**ENTRIES SUPPLIED**
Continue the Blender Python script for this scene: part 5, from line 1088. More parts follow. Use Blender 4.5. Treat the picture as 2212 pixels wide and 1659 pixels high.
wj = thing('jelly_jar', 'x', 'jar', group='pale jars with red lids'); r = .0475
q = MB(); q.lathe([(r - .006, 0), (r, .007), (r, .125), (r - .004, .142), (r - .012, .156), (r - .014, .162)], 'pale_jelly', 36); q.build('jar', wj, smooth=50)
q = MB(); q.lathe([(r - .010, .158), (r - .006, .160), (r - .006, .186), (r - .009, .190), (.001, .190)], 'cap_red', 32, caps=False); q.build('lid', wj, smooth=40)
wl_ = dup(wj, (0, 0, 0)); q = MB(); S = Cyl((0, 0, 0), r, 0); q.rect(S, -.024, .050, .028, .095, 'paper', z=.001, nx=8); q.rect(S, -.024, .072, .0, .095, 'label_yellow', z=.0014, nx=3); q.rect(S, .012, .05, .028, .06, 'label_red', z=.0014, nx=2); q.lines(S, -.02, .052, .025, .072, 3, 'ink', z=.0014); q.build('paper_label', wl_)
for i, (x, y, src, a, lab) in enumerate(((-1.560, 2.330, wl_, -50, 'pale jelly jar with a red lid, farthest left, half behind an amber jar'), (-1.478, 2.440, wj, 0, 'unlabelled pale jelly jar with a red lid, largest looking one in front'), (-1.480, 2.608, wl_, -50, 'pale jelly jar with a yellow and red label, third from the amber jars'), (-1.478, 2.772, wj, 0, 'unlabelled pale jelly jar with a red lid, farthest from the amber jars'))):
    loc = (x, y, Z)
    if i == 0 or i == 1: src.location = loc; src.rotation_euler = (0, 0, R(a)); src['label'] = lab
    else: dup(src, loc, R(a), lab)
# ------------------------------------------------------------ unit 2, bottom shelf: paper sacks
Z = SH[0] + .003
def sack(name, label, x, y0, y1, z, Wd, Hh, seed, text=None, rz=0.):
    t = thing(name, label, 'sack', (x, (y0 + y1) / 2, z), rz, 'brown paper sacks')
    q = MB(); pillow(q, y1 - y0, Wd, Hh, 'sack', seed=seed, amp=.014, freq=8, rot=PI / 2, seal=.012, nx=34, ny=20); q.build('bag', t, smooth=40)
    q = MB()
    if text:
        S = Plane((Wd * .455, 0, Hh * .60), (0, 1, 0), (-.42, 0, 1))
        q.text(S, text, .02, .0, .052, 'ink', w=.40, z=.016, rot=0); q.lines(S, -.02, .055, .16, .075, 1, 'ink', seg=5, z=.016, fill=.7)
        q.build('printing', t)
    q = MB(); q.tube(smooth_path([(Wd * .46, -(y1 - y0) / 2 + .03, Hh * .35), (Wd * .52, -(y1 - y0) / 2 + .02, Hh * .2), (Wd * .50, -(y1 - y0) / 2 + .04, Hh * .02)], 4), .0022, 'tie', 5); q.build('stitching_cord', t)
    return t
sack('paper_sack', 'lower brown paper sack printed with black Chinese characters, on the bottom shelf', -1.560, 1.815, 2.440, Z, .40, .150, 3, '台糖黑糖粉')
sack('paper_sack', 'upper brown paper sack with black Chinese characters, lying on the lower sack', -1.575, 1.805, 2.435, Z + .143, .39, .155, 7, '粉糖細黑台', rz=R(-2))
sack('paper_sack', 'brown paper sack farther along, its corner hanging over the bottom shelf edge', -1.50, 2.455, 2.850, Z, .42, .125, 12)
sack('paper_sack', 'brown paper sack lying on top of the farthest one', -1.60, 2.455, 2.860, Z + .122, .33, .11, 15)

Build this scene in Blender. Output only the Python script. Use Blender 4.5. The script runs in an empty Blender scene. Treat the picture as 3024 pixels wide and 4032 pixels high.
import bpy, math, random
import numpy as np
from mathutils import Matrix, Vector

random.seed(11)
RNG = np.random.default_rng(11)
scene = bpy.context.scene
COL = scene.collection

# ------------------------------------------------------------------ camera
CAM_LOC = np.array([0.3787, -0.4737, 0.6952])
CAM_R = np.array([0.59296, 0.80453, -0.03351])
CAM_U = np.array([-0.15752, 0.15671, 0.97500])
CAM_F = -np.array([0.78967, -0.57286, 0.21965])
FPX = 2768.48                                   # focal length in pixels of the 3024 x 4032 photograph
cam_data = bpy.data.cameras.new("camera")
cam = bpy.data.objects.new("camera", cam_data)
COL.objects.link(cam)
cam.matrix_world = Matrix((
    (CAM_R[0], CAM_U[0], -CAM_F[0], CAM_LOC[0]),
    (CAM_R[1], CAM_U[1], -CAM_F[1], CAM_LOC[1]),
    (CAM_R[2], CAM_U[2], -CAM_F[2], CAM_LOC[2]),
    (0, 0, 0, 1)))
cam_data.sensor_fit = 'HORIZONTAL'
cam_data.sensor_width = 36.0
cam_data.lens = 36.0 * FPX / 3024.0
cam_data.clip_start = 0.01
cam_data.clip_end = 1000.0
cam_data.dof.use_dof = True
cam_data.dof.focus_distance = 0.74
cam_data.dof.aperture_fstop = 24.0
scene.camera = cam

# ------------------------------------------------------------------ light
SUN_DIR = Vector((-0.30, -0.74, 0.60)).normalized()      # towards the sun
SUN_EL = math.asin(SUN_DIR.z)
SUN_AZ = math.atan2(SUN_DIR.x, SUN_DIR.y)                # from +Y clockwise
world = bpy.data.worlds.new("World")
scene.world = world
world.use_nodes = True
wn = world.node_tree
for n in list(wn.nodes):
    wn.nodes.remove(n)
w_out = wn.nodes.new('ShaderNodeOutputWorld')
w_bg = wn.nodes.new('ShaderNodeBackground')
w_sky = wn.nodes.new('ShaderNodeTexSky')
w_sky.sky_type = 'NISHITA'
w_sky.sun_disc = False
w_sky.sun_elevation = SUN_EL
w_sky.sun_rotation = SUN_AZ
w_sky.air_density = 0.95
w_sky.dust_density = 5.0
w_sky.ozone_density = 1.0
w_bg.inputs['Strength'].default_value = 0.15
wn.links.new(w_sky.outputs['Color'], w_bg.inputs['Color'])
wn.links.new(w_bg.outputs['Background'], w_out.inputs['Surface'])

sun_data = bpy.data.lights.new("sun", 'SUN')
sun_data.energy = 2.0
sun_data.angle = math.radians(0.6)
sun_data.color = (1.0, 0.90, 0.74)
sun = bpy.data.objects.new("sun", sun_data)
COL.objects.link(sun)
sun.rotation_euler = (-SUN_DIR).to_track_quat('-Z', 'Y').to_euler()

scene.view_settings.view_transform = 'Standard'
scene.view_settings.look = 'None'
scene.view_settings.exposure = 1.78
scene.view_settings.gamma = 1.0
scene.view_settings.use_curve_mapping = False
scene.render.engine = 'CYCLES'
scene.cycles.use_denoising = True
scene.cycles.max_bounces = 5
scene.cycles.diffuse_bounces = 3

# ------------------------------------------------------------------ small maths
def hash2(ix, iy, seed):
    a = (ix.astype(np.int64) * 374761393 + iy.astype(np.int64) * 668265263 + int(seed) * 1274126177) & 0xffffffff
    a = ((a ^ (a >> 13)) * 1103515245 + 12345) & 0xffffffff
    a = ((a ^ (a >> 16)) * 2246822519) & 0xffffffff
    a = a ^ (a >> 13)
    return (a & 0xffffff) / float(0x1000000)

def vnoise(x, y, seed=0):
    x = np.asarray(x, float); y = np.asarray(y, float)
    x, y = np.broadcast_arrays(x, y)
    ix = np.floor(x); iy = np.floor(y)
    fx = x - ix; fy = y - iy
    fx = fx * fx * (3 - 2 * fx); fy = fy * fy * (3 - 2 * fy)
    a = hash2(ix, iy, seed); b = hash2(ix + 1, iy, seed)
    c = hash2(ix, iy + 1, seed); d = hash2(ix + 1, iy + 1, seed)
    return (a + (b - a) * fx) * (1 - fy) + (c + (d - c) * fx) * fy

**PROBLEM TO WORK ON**
Nothing outside the span should appear: copy exactly from the line with "Build this scene" through the line with "COL = scene.collection".

**COMPLETED TASK**
Build this scene in Blender. Output only the Python script. Use Blender 4.5. The script runs in an empty Blender scene. Treat the picture as 3024 pixels wide and 4032 pixels high.
import bpy, math, random
import numpy as np
from mathutils import Matrix, Vector

random.seed(11)
RNG = np.random.default_rng(11)
scene = bpy.context.scene
COL = scene.collection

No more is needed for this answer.